Is It Important to Get Building Permits in Long Beach?

shannonjones City of Long Beach , Featured Articles , Real Estate Leave a Comment

Frequently, I am asked by Long Beach home buyers and sellers about permits — how important are they? The answer is — very!

If you are making additions or improvements that you think the city may require building permits for, then GET THEM! And if you’re not sure, then head to Long Beach City Hall or call the planning and building department.

I have had Long Beach buyers who cancelled transactions because of unpermitted modifications or additions to homes. Home improvements can be pricy and sometimes homeowners in Long Beach and elsewhere choose to cut corners by not paying the permit fees. But that can be false economy.

When a homeowner sells, the California Association of Realtors (CAR) disclosure forms specifically ask whether there are any unpermitted additions or modifications. The appraiser may check to see if there are bedrooms, bathrooms, or additional square footage that is unpermitted. And the underwriter may request permits. Neither appraisers nor buyers will assign as much value to additions that aren’t permitted.

Recently, we had a Long Beach home sale that almost fell apart because the seller had added a bathroom, a built-in spa, an outdoor kitchen and a bathroom — all without permits. The appraiser noted the unpermitted improvements and the underwriter requested permits. Because they weren’t able to obtain a loan without permits, the home buyers threatened to cancel if we produce permits. The seller said none of the items were permitted but getting them would be “No problem.”

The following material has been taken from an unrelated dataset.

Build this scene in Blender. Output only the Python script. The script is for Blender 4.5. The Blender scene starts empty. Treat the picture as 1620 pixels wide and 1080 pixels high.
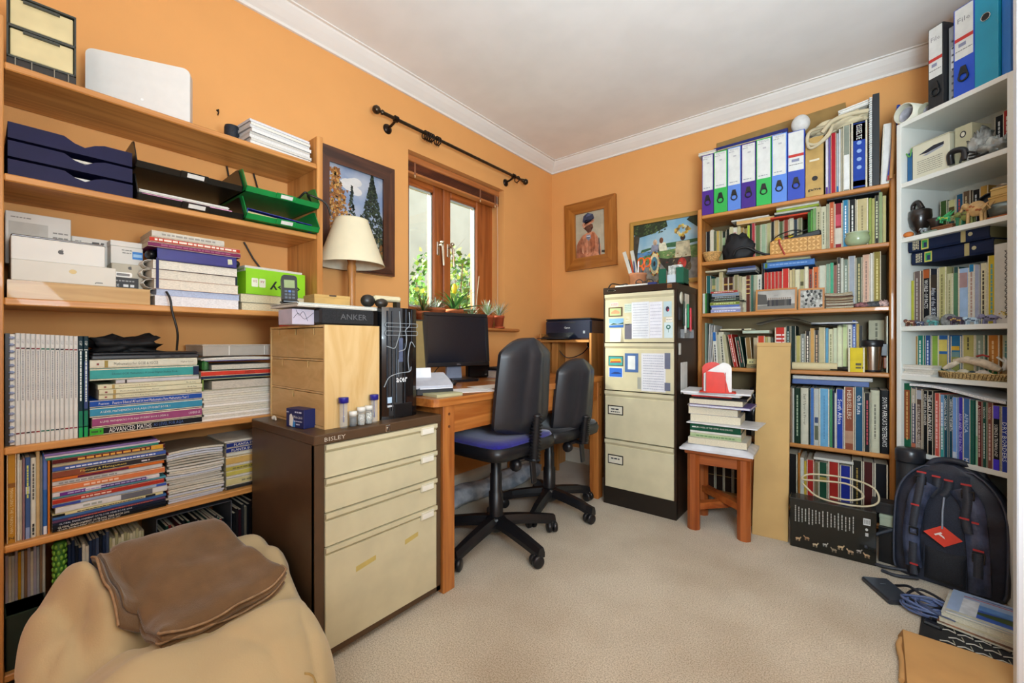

In this case, we were lucky because everything had been built in a workmanlike manner and the owner still had drawings and photos of before, during, and after. The city of Long Beach worked with us. However, it caused more than a month in delays and additional expenses as the buyers rate lock expired. The seller had to spend money to get an engineer to produce a detailed report on a rush basis.

The seller’s reason for not getting the permits in this case was to save money on the permit fees and to avoid having his property taxes increased. In the process, the buyers almost backed out. If they had, he would have probably ended up selling the home for thousands of dollars less because while we were grappling with permits, several comparable but lower priced properties had been listed in his Long Beach neighborhood.

You know what you’re saving when you cut corners… But do you know what you’re potentially losing?